REQUEST – Write out exactly, please, the lines from the one containing "0.55, bump=0.25, bscale=50)" to the end of the material.

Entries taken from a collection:
----

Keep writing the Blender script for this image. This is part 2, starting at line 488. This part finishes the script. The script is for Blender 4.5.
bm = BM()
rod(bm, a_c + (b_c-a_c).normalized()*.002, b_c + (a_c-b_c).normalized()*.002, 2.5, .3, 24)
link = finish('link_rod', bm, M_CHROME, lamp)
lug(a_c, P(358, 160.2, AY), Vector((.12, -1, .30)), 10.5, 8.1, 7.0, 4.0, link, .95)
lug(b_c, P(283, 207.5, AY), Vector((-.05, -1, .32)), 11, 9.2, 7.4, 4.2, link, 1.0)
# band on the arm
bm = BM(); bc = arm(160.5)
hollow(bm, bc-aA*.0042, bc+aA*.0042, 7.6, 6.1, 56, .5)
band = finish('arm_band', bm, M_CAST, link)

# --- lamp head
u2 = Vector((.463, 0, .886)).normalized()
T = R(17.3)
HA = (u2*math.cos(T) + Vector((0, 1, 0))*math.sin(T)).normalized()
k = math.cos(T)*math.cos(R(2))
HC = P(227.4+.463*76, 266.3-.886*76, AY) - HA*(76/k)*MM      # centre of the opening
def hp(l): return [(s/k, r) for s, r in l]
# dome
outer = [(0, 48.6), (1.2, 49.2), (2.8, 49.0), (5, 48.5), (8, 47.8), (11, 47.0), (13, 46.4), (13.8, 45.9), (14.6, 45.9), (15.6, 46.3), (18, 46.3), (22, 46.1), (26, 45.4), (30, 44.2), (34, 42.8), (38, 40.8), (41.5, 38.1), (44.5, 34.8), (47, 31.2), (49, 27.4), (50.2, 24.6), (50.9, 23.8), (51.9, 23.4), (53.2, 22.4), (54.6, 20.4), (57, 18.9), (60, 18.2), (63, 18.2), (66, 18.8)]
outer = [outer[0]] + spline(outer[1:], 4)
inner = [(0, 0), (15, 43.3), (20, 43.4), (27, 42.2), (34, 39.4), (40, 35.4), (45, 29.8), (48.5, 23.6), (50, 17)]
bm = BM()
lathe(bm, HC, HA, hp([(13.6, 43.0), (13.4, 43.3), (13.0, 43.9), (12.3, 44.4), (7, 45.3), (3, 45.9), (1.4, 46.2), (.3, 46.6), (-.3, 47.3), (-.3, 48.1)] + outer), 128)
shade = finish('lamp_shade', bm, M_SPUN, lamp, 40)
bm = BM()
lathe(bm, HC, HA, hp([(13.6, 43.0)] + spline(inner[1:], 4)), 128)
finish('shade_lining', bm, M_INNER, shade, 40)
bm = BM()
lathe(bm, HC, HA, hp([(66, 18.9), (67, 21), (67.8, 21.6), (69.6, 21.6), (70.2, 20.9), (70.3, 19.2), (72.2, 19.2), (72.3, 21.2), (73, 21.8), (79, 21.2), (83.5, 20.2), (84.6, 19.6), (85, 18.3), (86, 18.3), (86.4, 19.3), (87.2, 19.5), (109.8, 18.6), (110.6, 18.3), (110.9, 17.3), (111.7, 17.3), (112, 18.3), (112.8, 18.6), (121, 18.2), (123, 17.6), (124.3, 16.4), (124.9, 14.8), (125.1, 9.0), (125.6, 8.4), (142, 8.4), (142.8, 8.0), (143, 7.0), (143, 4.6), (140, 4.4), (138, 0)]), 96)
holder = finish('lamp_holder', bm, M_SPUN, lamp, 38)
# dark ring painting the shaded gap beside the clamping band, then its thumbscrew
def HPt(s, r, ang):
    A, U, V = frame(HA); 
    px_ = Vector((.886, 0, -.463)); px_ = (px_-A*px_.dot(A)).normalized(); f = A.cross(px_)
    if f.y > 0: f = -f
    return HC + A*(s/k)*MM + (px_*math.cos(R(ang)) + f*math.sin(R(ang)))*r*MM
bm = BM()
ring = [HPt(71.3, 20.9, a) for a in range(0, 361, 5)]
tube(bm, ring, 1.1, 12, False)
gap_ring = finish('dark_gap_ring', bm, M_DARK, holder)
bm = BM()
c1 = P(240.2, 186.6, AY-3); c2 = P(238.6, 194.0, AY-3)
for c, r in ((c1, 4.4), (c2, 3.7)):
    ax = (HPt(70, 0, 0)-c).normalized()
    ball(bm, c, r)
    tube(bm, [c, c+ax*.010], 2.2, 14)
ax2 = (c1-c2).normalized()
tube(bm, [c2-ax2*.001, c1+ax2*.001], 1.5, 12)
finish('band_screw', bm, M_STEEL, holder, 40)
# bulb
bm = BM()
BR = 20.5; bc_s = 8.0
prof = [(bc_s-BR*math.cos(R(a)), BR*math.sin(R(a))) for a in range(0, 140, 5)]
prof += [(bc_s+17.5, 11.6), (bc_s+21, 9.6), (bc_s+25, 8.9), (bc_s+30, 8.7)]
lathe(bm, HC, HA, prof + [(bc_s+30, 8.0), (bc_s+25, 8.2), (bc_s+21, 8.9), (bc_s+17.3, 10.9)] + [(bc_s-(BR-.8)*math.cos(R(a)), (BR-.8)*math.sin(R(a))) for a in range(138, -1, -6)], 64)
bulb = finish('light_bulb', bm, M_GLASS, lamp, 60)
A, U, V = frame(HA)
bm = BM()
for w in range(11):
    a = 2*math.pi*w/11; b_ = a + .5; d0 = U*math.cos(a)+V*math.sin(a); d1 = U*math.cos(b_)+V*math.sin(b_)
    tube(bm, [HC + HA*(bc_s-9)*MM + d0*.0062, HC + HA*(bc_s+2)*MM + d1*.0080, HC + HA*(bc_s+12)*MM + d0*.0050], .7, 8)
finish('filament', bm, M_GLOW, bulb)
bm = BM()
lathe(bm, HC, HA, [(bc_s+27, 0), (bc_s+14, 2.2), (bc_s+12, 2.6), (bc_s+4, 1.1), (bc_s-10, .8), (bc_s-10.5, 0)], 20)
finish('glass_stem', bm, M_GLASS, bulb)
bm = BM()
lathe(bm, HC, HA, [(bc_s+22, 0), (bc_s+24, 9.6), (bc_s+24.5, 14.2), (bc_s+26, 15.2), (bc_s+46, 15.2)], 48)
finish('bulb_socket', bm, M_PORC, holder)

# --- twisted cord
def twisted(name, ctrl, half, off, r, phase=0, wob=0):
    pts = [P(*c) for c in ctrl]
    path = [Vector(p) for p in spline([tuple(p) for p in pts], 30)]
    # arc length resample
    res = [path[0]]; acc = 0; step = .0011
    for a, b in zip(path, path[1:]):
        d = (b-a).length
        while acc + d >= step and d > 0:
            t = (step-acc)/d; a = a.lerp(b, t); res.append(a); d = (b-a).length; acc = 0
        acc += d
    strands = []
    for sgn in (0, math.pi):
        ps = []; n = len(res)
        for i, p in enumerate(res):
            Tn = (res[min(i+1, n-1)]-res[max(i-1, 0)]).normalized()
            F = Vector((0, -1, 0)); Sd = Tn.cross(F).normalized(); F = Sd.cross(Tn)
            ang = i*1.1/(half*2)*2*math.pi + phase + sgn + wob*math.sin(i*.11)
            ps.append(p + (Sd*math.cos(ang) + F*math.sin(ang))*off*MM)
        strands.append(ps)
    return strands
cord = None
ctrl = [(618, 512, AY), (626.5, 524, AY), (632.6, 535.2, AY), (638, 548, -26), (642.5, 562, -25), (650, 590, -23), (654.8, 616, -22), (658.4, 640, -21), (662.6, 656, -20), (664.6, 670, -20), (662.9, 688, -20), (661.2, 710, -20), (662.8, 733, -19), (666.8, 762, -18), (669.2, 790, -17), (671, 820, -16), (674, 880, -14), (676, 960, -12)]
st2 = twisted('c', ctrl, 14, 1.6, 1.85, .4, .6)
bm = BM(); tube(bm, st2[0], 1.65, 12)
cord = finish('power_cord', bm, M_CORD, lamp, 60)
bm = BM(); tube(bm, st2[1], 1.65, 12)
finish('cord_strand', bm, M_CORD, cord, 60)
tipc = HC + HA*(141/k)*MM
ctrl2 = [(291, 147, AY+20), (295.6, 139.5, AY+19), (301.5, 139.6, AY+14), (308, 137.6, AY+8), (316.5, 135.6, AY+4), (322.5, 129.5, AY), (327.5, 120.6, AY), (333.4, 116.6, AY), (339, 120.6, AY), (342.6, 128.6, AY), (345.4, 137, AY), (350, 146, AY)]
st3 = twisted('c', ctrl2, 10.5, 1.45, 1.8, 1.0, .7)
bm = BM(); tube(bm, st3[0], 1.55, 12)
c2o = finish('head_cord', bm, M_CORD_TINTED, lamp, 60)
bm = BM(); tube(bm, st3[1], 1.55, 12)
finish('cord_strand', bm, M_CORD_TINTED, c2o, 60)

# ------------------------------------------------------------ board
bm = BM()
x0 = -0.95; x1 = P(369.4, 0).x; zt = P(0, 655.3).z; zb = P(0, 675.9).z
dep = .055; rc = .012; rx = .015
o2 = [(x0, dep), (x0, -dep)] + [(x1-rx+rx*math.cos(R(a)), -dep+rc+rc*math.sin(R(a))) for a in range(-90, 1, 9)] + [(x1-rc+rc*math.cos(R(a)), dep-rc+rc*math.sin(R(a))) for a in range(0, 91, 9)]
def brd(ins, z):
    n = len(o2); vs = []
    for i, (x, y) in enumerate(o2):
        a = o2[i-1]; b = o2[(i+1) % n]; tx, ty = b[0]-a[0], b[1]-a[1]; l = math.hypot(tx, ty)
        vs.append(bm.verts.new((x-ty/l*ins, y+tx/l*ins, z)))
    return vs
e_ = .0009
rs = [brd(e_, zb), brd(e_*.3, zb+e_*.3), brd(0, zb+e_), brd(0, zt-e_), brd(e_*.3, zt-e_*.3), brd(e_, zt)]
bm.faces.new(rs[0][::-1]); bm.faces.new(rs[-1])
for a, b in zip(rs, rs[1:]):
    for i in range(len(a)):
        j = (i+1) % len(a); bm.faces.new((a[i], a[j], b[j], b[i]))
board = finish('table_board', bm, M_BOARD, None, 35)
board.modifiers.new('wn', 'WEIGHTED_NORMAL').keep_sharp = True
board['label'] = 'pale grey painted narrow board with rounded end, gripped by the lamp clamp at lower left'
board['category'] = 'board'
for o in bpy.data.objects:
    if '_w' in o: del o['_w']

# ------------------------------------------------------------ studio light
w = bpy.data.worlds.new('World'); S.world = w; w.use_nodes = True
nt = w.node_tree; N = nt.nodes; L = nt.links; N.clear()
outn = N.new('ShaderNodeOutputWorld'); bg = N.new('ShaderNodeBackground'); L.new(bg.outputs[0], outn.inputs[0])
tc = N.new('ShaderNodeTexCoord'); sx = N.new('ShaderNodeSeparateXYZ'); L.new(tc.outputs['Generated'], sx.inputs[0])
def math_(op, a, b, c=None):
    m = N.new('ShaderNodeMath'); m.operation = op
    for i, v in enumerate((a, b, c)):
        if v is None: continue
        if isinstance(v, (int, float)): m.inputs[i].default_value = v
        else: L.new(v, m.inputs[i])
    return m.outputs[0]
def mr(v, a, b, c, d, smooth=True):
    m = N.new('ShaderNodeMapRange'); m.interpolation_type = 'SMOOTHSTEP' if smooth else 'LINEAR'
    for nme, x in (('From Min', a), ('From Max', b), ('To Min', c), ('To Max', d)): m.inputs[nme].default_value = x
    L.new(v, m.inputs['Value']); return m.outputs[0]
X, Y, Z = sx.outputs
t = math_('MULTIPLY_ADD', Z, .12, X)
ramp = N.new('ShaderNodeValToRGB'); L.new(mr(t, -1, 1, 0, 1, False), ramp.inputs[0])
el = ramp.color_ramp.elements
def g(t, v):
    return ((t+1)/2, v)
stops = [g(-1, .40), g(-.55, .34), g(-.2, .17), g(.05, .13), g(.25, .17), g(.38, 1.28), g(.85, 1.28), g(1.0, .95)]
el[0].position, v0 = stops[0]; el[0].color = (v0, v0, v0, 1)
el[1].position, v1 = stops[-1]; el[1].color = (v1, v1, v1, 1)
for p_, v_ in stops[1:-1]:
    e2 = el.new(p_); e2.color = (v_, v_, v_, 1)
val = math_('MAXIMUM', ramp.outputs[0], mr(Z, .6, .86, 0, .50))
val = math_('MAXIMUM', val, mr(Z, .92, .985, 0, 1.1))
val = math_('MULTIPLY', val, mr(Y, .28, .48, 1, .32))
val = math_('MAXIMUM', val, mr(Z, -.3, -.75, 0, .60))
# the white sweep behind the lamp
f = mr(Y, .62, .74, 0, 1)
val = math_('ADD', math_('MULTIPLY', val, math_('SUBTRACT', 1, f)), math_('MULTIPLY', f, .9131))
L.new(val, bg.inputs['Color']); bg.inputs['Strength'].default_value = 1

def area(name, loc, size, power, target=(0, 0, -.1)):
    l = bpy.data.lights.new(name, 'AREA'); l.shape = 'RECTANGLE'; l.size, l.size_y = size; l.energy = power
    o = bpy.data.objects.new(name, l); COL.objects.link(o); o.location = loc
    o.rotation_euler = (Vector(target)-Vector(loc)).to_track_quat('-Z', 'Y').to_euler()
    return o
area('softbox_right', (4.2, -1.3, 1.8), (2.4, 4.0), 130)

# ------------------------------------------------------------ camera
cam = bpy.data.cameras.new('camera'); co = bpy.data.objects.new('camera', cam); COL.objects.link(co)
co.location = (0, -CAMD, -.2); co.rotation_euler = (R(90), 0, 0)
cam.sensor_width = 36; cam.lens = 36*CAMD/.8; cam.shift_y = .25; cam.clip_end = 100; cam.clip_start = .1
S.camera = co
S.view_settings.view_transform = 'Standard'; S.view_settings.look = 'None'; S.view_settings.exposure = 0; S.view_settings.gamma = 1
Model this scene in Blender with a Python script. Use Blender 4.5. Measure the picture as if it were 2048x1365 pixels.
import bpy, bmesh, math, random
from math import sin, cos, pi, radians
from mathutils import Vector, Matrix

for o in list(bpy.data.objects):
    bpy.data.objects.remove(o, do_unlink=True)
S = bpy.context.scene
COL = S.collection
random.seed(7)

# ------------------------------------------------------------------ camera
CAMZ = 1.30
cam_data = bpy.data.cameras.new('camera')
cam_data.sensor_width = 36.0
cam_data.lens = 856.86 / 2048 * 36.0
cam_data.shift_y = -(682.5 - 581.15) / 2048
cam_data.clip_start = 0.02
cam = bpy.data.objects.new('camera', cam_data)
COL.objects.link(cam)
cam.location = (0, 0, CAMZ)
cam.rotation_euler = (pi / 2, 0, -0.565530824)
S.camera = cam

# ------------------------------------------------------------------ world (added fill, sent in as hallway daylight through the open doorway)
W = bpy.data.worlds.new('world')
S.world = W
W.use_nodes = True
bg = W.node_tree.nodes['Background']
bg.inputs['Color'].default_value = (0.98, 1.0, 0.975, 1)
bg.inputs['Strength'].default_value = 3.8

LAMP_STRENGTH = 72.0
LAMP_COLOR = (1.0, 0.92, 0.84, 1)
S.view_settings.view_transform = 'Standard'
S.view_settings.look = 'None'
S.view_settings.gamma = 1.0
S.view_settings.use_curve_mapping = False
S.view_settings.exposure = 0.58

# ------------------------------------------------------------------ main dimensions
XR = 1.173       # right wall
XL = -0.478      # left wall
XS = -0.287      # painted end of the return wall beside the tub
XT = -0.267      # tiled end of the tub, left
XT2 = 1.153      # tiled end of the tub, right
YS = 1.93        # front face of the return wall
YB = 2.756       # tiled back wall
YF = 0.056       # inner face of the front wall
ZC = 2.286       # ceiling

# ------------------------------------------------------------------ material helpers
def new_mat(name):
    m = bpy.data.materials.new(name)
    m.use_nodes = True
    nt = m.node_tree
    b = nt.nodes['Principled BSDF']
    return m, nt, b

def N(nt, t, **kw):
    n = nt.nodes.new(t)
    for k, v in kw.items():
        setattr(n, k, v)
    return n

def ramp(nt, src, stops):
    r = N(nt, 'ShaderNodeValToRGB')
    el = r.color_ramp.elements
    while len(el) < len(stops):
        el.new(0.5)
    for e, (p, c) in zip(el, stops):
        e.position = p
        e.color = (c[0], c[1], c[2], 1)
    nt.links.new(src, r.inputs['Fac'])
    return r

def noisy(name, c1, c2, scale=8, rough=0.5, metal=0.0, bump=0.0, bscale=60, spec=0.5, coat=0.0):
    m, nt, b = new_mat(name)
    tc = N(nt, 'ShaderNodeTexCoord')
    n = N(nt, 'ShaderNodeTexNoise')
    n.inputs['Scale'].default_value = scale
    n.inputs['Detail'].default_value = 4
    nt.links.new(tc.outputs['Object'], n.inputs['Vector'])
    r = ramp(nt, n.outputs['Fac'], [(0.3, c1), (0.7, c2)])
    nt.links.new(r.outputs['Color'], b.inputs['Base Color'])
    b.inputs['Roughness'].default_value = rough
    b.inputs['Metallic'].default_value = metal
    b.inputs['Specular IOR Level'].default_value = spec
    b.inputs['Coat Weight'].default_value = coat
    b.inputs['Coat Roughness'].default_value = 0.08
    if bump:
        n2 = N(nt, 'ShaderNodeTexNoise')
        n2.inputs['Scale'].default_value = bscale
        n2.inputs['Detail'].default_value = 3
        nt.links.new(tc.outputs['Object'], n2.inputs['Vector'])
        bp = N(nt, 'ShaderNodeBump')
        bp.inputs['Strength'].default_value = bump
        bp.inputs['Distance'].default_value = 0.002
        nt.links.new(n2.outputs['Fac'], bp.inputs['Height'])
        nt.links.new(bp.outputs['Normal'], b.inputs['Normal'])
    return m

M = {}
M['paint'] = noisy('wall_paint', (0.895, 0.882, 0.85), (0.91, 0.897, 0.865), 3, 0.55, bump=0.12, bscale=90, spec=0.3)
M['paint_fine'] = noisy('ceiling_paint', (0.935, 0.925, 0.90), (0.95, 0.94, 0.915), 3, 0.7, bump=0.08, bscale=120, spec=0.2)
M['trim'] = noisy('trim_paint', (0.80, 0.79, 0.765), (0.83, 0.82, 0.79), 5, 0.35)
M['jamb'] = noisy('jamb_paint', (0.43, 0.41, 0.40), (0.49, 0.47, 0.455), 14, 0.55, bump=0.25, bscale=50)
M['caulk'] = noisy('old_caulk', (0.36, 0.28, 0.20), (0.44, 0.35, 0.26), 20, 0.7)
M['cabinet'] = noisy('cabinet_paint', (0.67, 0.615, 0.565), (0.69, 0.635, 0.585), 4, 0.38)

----

SOLUTION –
M['jamb'] = noisy('jamb_paint', (0.43, 0.41, 0.40), (0.49, 0.47, 0.455), 14, 0.55, bump=0.25, bscale=50)
M['caulk'] = noisy('old_caulk', (0.36, 0.28, 0.20), (0.44, 0.35, 0.26), 20, 0.7)
M['cabinet'] = noisy('cabinet_paint', (0.67, 0.615, 0.565), (0.69, 0.635, 0.585), 4, 0.38)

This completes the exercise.